### What you are asked to do
Reproduce the listing below word for word, with no pictures.

### Source data
— Start —

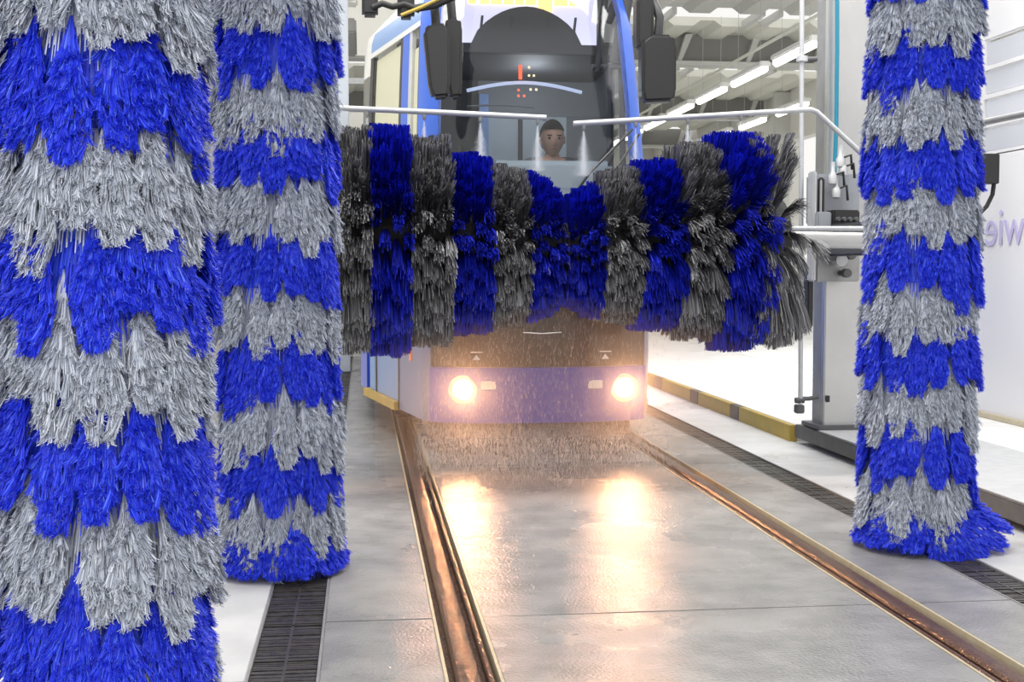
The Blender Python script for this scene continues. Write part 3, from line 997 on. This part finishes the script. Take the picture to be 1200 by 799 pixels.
# ------------------------------------------------------------------ driver
def skin_mesh(name, joints, edges, m, sub=2):
    me = bpy.data.meshes.new(name)
    me.from_pydata([j[:3] for j in joints], edges, [])
    o = bpy.data.objects.new(name, me)
    C.objects.link(o)
    md = o.modifiers.new('skin', 'SKIN')
    md.use_smooth_shade = True
    for i, j in enumerate(joints):
        rx = j[3]
        ry = j[4] if len(j) > 4 else rx
        me.skin_vertices[0].data[i].radius = (rx, ry)
    me.skin_vertices[0].data[0].use_root = True
    sb = o.modifiers.new('sub', 'SUBSURF')
    sb.levels = sb.render_levels = sub
    dg_ = bpy.context.evaluated_depsgraph_get()
    ev = o.evaluated_get(dg_)
    vs = [v.co[:] for v in ev.data.vertices]
    fs = [list(p.vertices) for p in ev.data.polygons]
    bpy.data.objects.remove(o)
    return vs, fs


def head_geo(cx, cy, cz):
    """head facing -y, 0.235 high"""
    vs, fs = [], []
    nu, nv = 28, 22
    for j in range(nv + 1):
        ph = PI * j / nv
        zc = math.cos(ph)
        for i in range(nu):
            th = 2 * PI * i / nu
            dx, dy = math.sin(th), -math.cos(th)
            r = math.sin(ph)
            x, y_, z = dx * r * 0.077, dy * r * 0.098, zc * 0.118
            if z < 0:                       # jaw narrows towards the chin
                k = -z / 0.118
                x *= 1 - 0.34 * k
                if dy > 0: y_ *= 1 - 0.35 * k
                else: y_ *= 1 - 0.05 * k
            if dy < 0:
                f = max(0, -dy) ** 6
                nz = math.exp(-((z + 0.022) / 0.022) ** 2)
                if abs(x) < 0.02: y_ -= 0.024 * f * nz * (1 - abs(x) / 0.02)
                for e in (-0.03, 0.03):     # eye sockets
                    y_ += 0.010 * math.exp(-((x - e) / 0.014) ** 2 - ((z - 0.004) / 0.012) ** 2)
                y_ -= 0.005 * math.exp(-((z - 0.026) / 0.010) ** 2)    # brow
                y_ -= 0.006 * math.exp(-((z + 0.095) / 0.018) ** 2 - (x / 0.02) ** 2)
            vs.append((cx + x, cy + y_, cz + z))
    for j in range(nv):
        for i in range(nu):
            i2 = (i + 1) % nu
            fs.append((j * nu + i, j * nu + i2, (j + 1) * nu + i2, (j + 1) * nu + i))
    return vs, fs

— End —

### Final result
The Blender Python script for this scene continues. Write part 3, from line 997 on. This part finishes the script. Take the picture to be 1200 by 799 pixels.
# ------------------------------------------------------------------ driver
def skin_mesh(name, joints, edges, m, sub=2):
    me = bpy.data.meshes.new(name)
    me.from_pydata([j[:3] for j in joints], edges, [])
    o = bpy.data.objects.new(name, me)
    C.objects.link(o)
    md = o.modifiers.new('skin', 'SKIN')
    md.use_smooth_shade = True
    for i, j in enumerate(joints):
        rx = j[3]
        ry = j[4] if len(j) > 4 else rx
        me.skin_vertices[0].data[i].radius = (rx, ry)
    me.skin_vertices[0].data[0].use_root = True
    sb = o.modifiers.new('sub', 'SUBSURF')
    sb.levels = sb.render_levels = sub
    dg_ = bpy.context.evaluated_depsgraph_get()
    ev = o.evaluated_get(dg_)
    vs = [v.co[:] for v in ev.data.vertices]
    fs = [list(p.vertices) for p in ev.data.polygons]
    bpy.data.objects.remove(o)
    return vs, fs


def head_geo(cx, cy, cz):
    """head facing -y, 0.235 high"""
    vs, fs = [], []
    nu, nv = 28, 22
    for j in range(nv + 1):
        ph = PI * j / nv
        zc = math.cos(ph)
        for i in range(nu):
            th = 2 * PI * i / nu
            dx, dy = math.sin(th), -math.cos(th)
            r = math.sin(ph)
            x, y_, z = dx * r * 0.077, dy * r * 0.098, zc * 0.118
            if z < 0:                       # jaw narrows towards the chin
                k = -z / 0.118
                x *= 1 - 0.34 * k
                if dy > 0: y_ *= 1 - 0.35 * k
                else: y_ *= 1 - 0.05 * k
            if dy < 0:
                f = max(0, -dy) ** 6
                nz = math.exp(-((z + 0.022) / 0.022) ** 2)
                if abs(x) < 0.02: y_ -= 0.024 * f * nz * (1 - abs(x) / 0.02)
                for e in (-0.03, 0.03):     # eye sockets
                    y_ += 0.010 * math.exp(-((x - e) / 0.014) ** 2 - ((z - 0.004) / 0.012) ** 2)
                y_ -= 0.005 * math.exp(-((z - 0.026) / 0.010) ** 2)    # brow
                y_ -= 0.006 * math.exp(-((z + 0.095) / 0.018) ** 2 - (x / 0.02) ** 2)
            vs.append((cx + x, cy + y_, cz + z))
    for j in range(nv):
        for i in range(nu):
            i2 = (i + 1) % nu
            fs.append((j * nu + i, j * nu + i2, (j + 1) * nu + i2, (j + 1) * nu + i))
    return vs, fs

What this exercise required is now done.